La liturgia de la Iglesia es el acto solemne de transformar el Kronos en Kairos. Los tiempos litúrgicos, los ciclos, las fiestas, las solemnidades, buscan introducirnos en el misterio pascual, de llevarnos a ese ámbito sagrado de manera progresiva y pedagógica.
El Adviento, comienzo del Año Litúrgico, nos llevará a recorrer en cuatro semanas el tema de la espera de la Parusía; nos hará escuchar los textos mesiánicos del viejo testamento y nos propondrá un rico itinerario en cada uno de los tres ciclos anuales.
El primer domingo pondrá nuestra atención en la espera, por eso nos invita a estar en vela, porque se acerca ya el momento de nuestra liberación. La figura que aparece es la del pueblo de Israel, el resto fiel que aguardaba la llegada del Mesías. El domingo segundo es el de la conversión. Su grito: conviértanse, preparen los caminos, porque todos verán la salvación de Dios. Destaca la figura de los profetas, aquellos que anunciaron al Cristo salvador. El tercer domingo nos pide acoger al que ya llega y a tener los ojos abiertos para poder descubrir los signos del que estará en medio de nosotros, su pueblo, y nos bautizará con Espíritu Santo. La figura central de este domingo es la de Juan Bautista, el último de los profetas, el que anuncia la inmediatez del Mesías y el que cierra el Antiguo Testamento. El cuarto domingo es el del anuncio: en sueños a José, en visiones celestiales a María y en cántico glorioso y exaltado en la visita a la parienta Isabel.
La Virgen Madre es la imagen perfecta de este último domingo del Adviento porque en María se cumple todo lo que habían anunciado los profetas; ella, como pobre de Yahvé, supo aguardar como nadie más la llegada del Salvador de su pueblo. Con su “hágase” allanó de manera única la venida del Señor, y ella, una mujer extraordinaria, es la primera persona del Nuevo Testamento, la que lo abre y le da al Adviento la impronta de ser el tiempo mariano por excelencia.

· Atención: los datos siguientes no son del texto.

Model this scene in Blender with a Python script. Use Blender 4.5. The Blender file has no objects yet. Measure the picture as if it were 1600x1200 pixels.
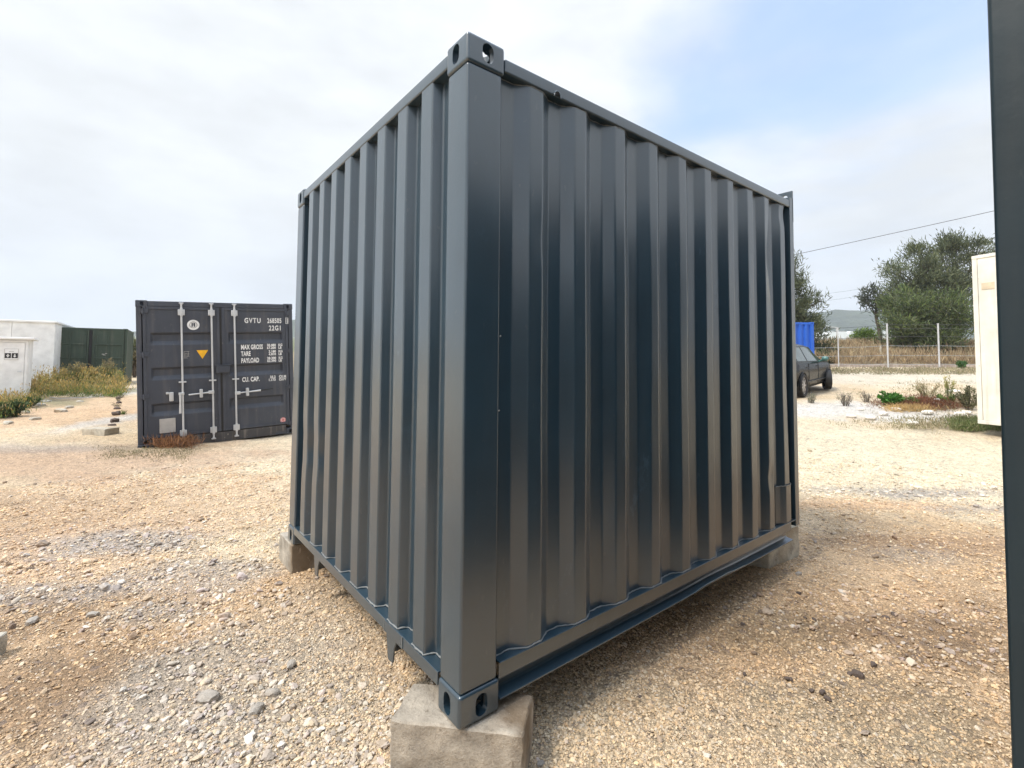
import bpy, bmesh, math, random
import numpy as np
from mathutils import Vector, Matrix, noise
random.seed(7); np.random.seed(7)
SC = bpy.context.scene
COL = SC.collection
R = math.radians

# ------------------------------------------------------------------ camera
CAM = np.array([1.56, -0.948, 1.527])
FPX, CX, CY = 762.0, 844.4, 526.5
def _basis(roll, pitch, yaw):
    f = np.array([math.sin(yaw)*math.cos(pitch), math.cos(yaw)*math.cos(pitch), math.sin(pitch)])
    ri = np.array([math.cos(yaw), -math.sin(yaw), 0.0]); u = np.cross(ri, f)
    return math.cos(roll)*ri+math.sin(roll)*u, -math.sin(roll)*ri+math.cos(roll)*u, f
RI, UP, FW = _basis(0.0048, 0.04836, -0.86877)
cd = bpy.data.cameras.new('camera'); cam = bpy.data.objects.new('camera', cd); COL.objects.link(cam)
cam.matrix_world = Matrix(((RI[0], UP[0], -FW[0], CAM[0]), (RI[1], UP[1], -FW[1], CAM[1]), (RI[2], UP[2], -FW[2], CAM[2]), (0, 0, 0, 1)))
cd.sensor_width = 36; cd.lens = FPX/1600*36
cd.shift_x = (800-CX)/1600; cd.shift_y = -(600-CY)/1600
cd.clip_start = 0.05; cd.clip_end = 12000
SC.camera = cam
FH = np.array([FW[0], FW[1], 0]); FH /= np.linalg.norm(FH)
RH = np.array([FH[1], -FH[0], 0])
def ray(px, py): return FW+RI*(px-CX)/FPX-UP*(py-CY)/FPX
def dep(px, py, D): return CAM+ray(px, py)*D

# ------------------------------------------------------------------ sky and sun
W = bpy.data.worlds.new('World'); SC.world = W; W.use_nodes = True
nt = W.node_tree; N = nt.nodes; Lk = nt.links
for n in list(N): N.remove(n)
SUN_EL, SUN_AZ = R(55), R(186)          # azimuth measured from +Y towards +X
out = N.new('ShaderNodeOutputWorld'); bg = N.new('ShaderNodeBackground'); bg.inputs['Strength'].default_value = 0.12
sky = N.new('ShaderNodeTexSky'); sky.sky_type = 'NISHITA'; sky.sun_disc = False
sky.sun_elevation = SUN_EL; sky.sun_rotation = SUN_AZ; sky.dust_density = 2.0; sky.air_density = 1.0
tc = N.new('ShaderNodeTexCoord')
def wmath(op, a, b=None, c=None):
    n = N.new('ShaderNodeMath'); n.operation = op
    for i, v in enumerate((a, b, c)):
        if v is None: continue
        if isinstance(v, (int, float)): n.inputs[i].default_value = v
        else: Lk.new(v, n.inputs[i])
    return n.outputs[0]
def wnoise(scale, detail, vec, rough=0.55, dist=0.0):
    n = N.new('ShaderNodeTexNoise'); n.inputs['Scale'].default_value = scale; n.inputs['Detail'].default_value = detail
    n.inputs['Roughness'].default_value = rough; n.inputs['Distortion'].default_value = dist
    Lk.new(vec, n.inputs['Vector']); return n.outputs['Fac']
mp = N.new('ShaderNodeMapping'); mp.inputs['Scale'].default_value = (1, 1, 2.6); mp.inputs['Location'].default_value = (.3, .7, .2)
Lk.new(tc.outputs['Generated'], mp.inputs['Vector'])
n1 = wnoise(2.1, 7, mp.outputs[0], 0.5, 0.3); n2 = wnoise(4.5, 5, mp.outputs[0], 0.5)
# openings in the cloud: where the blue shows (directions of the real gaps)
def gap(d, c0, c1):
    d = Vector(d).normalized()
    dp = N.new('ShaderNodeVectorMath'); dp.operation = 'DOT_PRODUCT'; dp.inputs[1].default_value = d
    Lk.new(tc.outputs['Generated'], dp.inputs[0])
    m = N.new('ShaderNodeMapRange'); m.interpolation_type = 'SMOOTHSTEP'
    m.inputs['From Min'].default_value = c0; m.inputs['From Max'].default_value = c1
    Lk.new(dp.outputs['Value'], m.inputs['Value']); return m.outputs[0]
g = wmath('MAXIMUM', gap(ray(1420, 20), 0.86, 1.0), wmath('MULTIPLY', gap(ray(1190, 215), 0.955, 1.0), .8))
g = wmath('MAXIMUM', g, gap((0.2, 0.9, 1.4), 0.90, 0.995))
g = wmath('MAXIMUM', g, wmath('MULTIPLY', gap((0.9, -0.6, 1.0), 0.80, 0.98), 0.6))
lowf = N.new('ShaderNodeMapRange'); lowf.interpolation_type = 'SMOOTHSTEP'; lowf.inputs['From Min'].default_value = .16; lowf.inputs['From Max'].default_value = .50
sepg = N.new('ShaderNodeSeparateXYZ'); Lk.new(tc.outputs['Generated'], sepg.inputs[0]); Lk.new(sepg.outputs['Z'], lowf.inputs['Value'])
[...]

La virgen de la espera, la Hija de Sión, la llena de gracia, la nueva Eva, la sierva del Señor, la virgen de la escucha, la bendita entre todas las mujeres, la virgen del Adviento, la Santa Madre de Dios, nos dará a Cristo en la noche buena de la Navidad. Un tiempo alegre, la gran fiesta de la Gloria de Dios entonada en los cielos y en la tierra ante el misterio de Cristo, Luz del mundo.